Sementara itu, masyarakat Kalimantan Timur dan publik nasional kini semakin geram. Setelah sebelumnya diduga mengumpulkan uang hasil pungutan liar sebesar USD 0,8 per metrik ton dari kegiatan Ship to Ship di Muara Berau dan Muara Jawa — dengan nilai total mencapai USD 300 juta atau Rp 5,04 triliun — kini PT PTB memakai dana hasil kejahatan tersebut untuk mengajukan kasasi ke Mahkamah Agung RI.
Bukti screenshot dari laman resmi SIPP PTUN Jakarta menunjukkan bahwa pada Selasa, 1 Oktober 2024, PT PTB selaku Pemohon Kasasi (Tergugat II Intervensi) secara resmi mengajukan permohonan kasasi terhadap putusan PTUN Jakarta No. 377/B/2024/PT.TUN.JKT yang sebelumnya telah membatalkan tarif USD 1.97 per ton yang dijadikan dasar pungli.

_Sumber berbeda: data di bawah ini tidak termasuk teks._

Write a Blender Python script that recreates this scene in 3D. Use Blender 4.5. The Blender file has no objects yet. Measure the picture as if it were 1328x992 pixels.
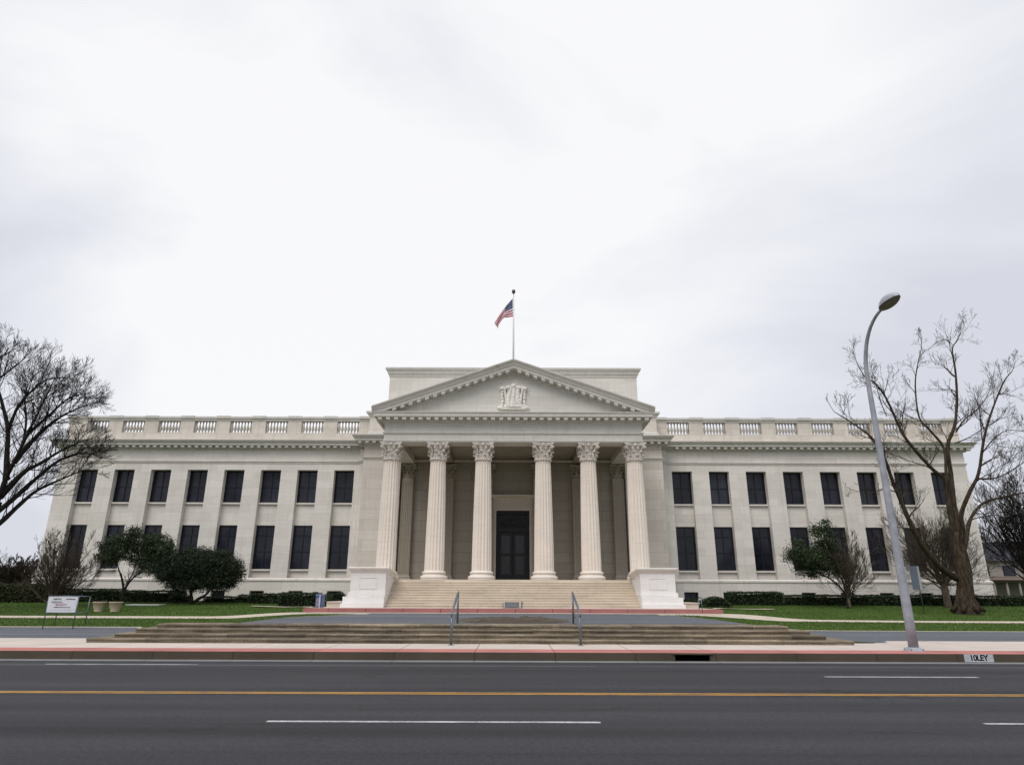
import bpy, bmesh, math, random
import numpy as np
from mathutils import Matrix, Vector, noise
R = math.radians
random.seed(7); RNG = np.random.default_rng(7)
scn = bpy.context.scene
col = scn.collection
# ------------------------------------------------------------------ camera
PITCH, ROLL, FPX, CZ, CX = R(17.87), R(0.2), 850.0, 1.7, -0.1
cam = bpy.data.objects.new('camera', bpy.data.cameras.new('camera'))
col.objects.link(cam)
CAMROT = Matrix.Rotation(R(90) + PITCH, 4, 'X') @ Matrix.Rotation(ROLL, 4, 'Z')
cam.matrix_world = Matrix.Translation((CX, 0, CZ)) @ CAMROT
cam.data.sensor_width = 36; cam.data.lens = FPX / 1328 * 36
cam.data.clip_start = 0.1; cam.data.clip_end = 5000
scn.camera = cam
# ------------------------------------------------------------------ world
w = bpy.data.worlds.new('World'); scn.world = w; w.use_nodes = True
nt = w.node_tree; N = nt.nodes; L = nt.links; N.clear()
SUN_EL, SUN_AZ = R(52), R(205)      # azimuth clockwise from +Y: behind the viewer, a little to the left
out = N.new('ShaderNodeOutputWorld'); bg = N.new('ShaderNodeBackground'); bg.inputs[1].default_value = 0.1
sky = N.new('ShaderNodeTexSky'); sky.sky_type = 'NISHITA'; sky.sun_disc = False
sky.sun_elevation = SUN_EL; sky.sun_rotation = SUN_AZ
tc = N.new('ShaderNodeTexCoord')
mp = N.new('ShaderNodeMapping'); mp.inputs['Scale'].default_value = (1.0, 1.0, 1.9); mp.inputs['Location'].default_value = (3.1, 0.4, 1.2)
n1 = N.new('ShaderNodeTexNoise'); n1.inputs['Scale'].default_value = 1.9; n1.inputs['Detail'].default_value = 5; n1.inputs['Roughness'].default_value = 0.5; n1.inputs['Distortion'].default_value = 0.5
L.new(tc.outputs['Generated'], mp.inputs[0]); L.new(mp.outputs[0], n1.inputs['Vector'])
# bright patch of thin cloud high in front
dt = N.new('ShaderNodeVectorMath'); dt.operation = 'DOT_PRODUCT'; dt.inputs[1].default_value = Vector((-0.05, 0.80, 0.60)).normalized()
L.new(tc.outputs['Generated'], dt.inputs[0])
mr = N.new('ShaderNodeMapRange'); mr.inputs[1].default_value = 0.72; mr.inputs[2].default_value = 1.0; mr.interpolation_type = 'SMOOTHSTEP'; mr.inputs[3].default_value = -0.12; mr.inputs[4].default_value = 0.22
L.new(dt.outputs['Value'], mr.inputs[0])
ad = N.new('ShaderNodeMath'); ad.operation = 'ADD'; L.new(n1.outputs[0], ad.inputs[0]); L.new(mr.outputs[0], ad.inputs[1])
cr = N.new('ShaderNodeValToRGB'); e = cr.color_ramp.elements
e[0].position = 0.34; e[0].color = (0.595, 0.61, 0.67, 1)
e[1].position = 0.70; e[1].color = (0.84, 0.84, 0.85, 1)
m_ = e.new(0.50); m_.color = (0.70, 0.712, 0.765, 1)
L.new(ad.outputs[0], cr.inputs[0])
# an overcast sky is brighter overhead than near the horizon
sx = N.new('ShaderNodeSeparateXYZ'); L.new(tc.outputs['Generated'], sx.inputs[0])
m2 = N.new('ShaderNodeMapRange'); m2.inputs[1].default_value = 0.765; m2.inputs[2].default_value = 1.0; m2.inputs[3].default_value = 10.0; m2.inputs[4].default_value = 25.0
L.new(sx.outputs[2], m2.inputs[0])
vm = N.new('ShaderNodeVectorMath'); vm.operation = 'SCALE'; L.new(cr.outputs[0], vm.inputs[0]); L.new(m2.outputs[0], vm.inputs['Scale'])
mx = N.new('ShaderNodeMix'); mx.data_type = 'RGBA'; mx.inputs[0].default_value = 0.96
L.new(sky.outputs[0], mx.inputs[6]); L.new(vm.outputs[0], mx.inputs[7])
L.new(mx.outputs[2], bg.inputs[0]); L.new(bg.outputs[0], out.inputs[0])
sun = bpy.data.objects.new('sun', bpy.data.lights.new('sun', 'SUN')); col.objects.link(sun)
sun.data.energy = 1.5; sun.data.angle = R(35); sun.data.color = (1.0, 0.955, 0.90)
sd = Vector((math.sin(SUN_AZ) * math.cos(SUN_EL), math.cos(SUN_AZ) * math.cos(SUN_EL), math.sin(SUN_EL)))
sun.rotation_euler = sd.to_track_quat('Z', 'Y').to_euler()
vs = scn.view_settings; vs.view_transform = 'Standard'; vs.look = 'None'; vs.exposure = 0.22; vs.gamma = 1.0; vs.use_curve_mapping = False

# ------------------------------------------------------------------ helpers
def tag(o, label=None, cat=None, group=None, kind=None):
    if label: o['label'] = label
    if cat: o['category'] = cat
    if group: o['group'] = group
    if kind: o['kind'] = kind
    return o
def thing(name, loc, label, cat, group=None):
    o = bpy.data.objects.new(name, None); col.objects.link(o); o.location = loc; o.empty_display_size = 0.3
    return tag(o, label, cat, group)
def at(px, py, Y):
    d = CAMROT.to_3x3() @ Vector(((px - 664) / FPX, (496 - py) / FPX, -1))
    return Vector((CX, 0, CZ)) + d * (Y / d.y)

class MB:
    """collects shapes in world coordinates; build() links them as one mesh"""
    def __init__(s): s.v = []; s.f = []; s.sm = []; s.mi = []
    def add(s, vs, fs, smooth=False, mi=0):
        k = len(s.v); s.v.extend([tuple(a) for a in vs])
        for f in fs: s.f.append(tuple(i + k for i in f)); s.sm.append(smooth); s.mi.append(mi)
        return s
    def box(s, x0, x1, y0, y1, z0, z1, mi=0):
        v = [(x0,y0,z0),(x1,y0,z0),(x1,y1,z0),(x0,y1,z0),(x0,y0,z1),(x1,y0,z1),(x1,y1,z1),(x0,y1,z1)]
        return s.add(v, [(0,3,2,1),(4,5,6,7),(0,1,5,4),(1,2,6,5),(2,3,7,6),(3,0,4,7)], mi=mi)
    def ring(s, x0, x1, y0, y1, prof, cap=True, smooth=False):
        """mitred moulding round a rectangle; prof = [(out, z), ...] from bottom to top"""
        v = []; n = len(prof)
        for o, z in prof: v += [(x0-o,y0-o,z),(x1+o,y0-o,z),(x1+o,y1+o,z),(x0-o,y1+o,z)]
        f = []
        for i in range(n-1):
            a, b = i*4, i*4+4
            for j in range(4):
                k = (j+1) % 4; f.append((a+j, a+k, b+k, b+j))
        if cap: f.append((0,3,2,1)); b = (n-1)*4; f.append((b,b+1,b+2,b+3))
        return s.add(v, f, smooth)
    def lathe(s, cx, cy, prof, n=24, smooth=True, cap=True):
        v = []; f = []
        for r, z in prof:
            for j in range(n):
                a = 2*math.pi*j/n; v.append((cx + r*math.cos(a), cy + r*math.sin(a), z))
        for i in range(len(prof)-1):
            for j in range(n):
                k = (j+1) % n; f.append((i*n+j, i*n+k, (i+1)*n+k, (i+1)*n+j))
        s.add(v, f, smooth)
        if cap:
            s.f.append(tuple(len(s.v)-n+j for j in range(n))); s.sm.append(False); s.mi.append(0)
        return s
    def tube(s, pts, rad, n=8, cap=True, smooth=True, mi=0):
        m = len(pts); v = []; f = []
        pts = [Vector(p) for p in pts]
        t0 = (pts[-1] - pts[0]); t0 = t0.normalized() if t0.length > 1e-6 else Vector((0,0,1))
        ref = Vector((0,1,0)) if abs(t0.y) < 0.8 else Vector((1,0,0))
        for i, p in enumerate(pts):
            t = pts[min(i+1, m-1)] - pts[max(i-1, 0)]
            if t.length < 1e-9: t = t0
            t = t.normalized(); a = t.cross(ref)
            if a.length < 1e-4: a = t.cross(Vector((0.3,0.2,1)))
            a = a.normalized(); b = t.cross(a)
            r = rad[i] if hasattr(rad, '__len__') else rad
            for j in range(n):
                th = 2*math.pi*j/n; v.append(p + a*(r*math.cos(th)) + b*(r*math.sin(th)))
        for i in range(m-1):
            for j in range(n):
                k = (j+1) % n; f.append((i*n+j, i*n+k, (i+1)*n+k, (i+1)*n+j))
        if cap:
            f.append(tuple(range(n))[::-1]); f.append(tuple((m-1)*n+j for j in range(n)))
        return s.add(v, f, smooth, mi)
    def build(s, name, mat, parent=None, origin=None):
        """origin: where the object's own origin sits (world)"""
        og = Vector(origin) if origin is not None else (world_loc(parent) if parent else Vector((0,0,0)))
        me = bpy.data.meshes.new(name)
        me.from_pydata([(a-og.x, b-og.y, c-og.z) for a, b, c in s.v], [], s.f)
        for m in (mat if isinstance(mat, (list, tuple)) else [mat]): me.materials.append(m)
        me.polygons.foreach_set('use_smooth', s.sm); me.polygons.foreach_set('material_index', s.mi)
        me.update()
        o = bpy.data.objects.new(name, me); col.objects.link(o)
        if parent: o.parent = parent; o.location = og - world_loc(parent)
        else: o.location = og
        return o
def world_loc(o):
    p = Vector(o.location)
    while o.parent: o = o.parent; p += Vector(o.location)
    return p
def kids(o): return [c for c in col.objects if c.parent is o]
KIDS = {}
def copy_tree(o, loc, parent=None, label=None):
    c = o.copy(); col.objects.link(c); c.parent = parent if parent else o.parent; c.location = loc
    if label: c['label'] = label
    for ch in KIDS.setdefault(o.name, kids(o)): copy_tree(ch, ch.location.copy(), c)
    return c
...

Ketua Umum APRI Rudi Prianto menyatakan, langkah PT PTB ini merupakan bentuk perlawanan terhadap kedaulatan hukum dan akal sehat publik. ”Setelah memungut uang secara ilegal dan kalah di pengadilan, kini digunakan untuk membiayai langkah hukum kasasi yang diduga sebagai bentuk perlawanan terhadap negara dengan memanfaatkan dana yang tidak sah. Ini bukan sekadar pembangkangan hukum, melainkan penghinaan terhadap keadilan,” tegas Rudi.
Ia menambahkan, struktur korporasi PT PTB dan PT Indo Investama Kapital memperlihatkan pola pencucian uang terorganisir. Uang hasil pungli dikumpulkan melalui PT PTB, disembunyikan melalui PT Indo Investama Kapital, dan kini digunakan untuk membiayai manuver hukum demi mempertahankan status pungutan yang telah dinyatakan tidak sah oleh pengadilan.
Menyikapi korupsi pungli PT PTB sebesar Rp 5,04 triliun, APRI melaporkan pula ke Kejaksaan Agung RI, termasuk meminta investigasi atas dugaan penyalahgunaan dana untuk mempengaruhi proses hukum di tingkat kasasi.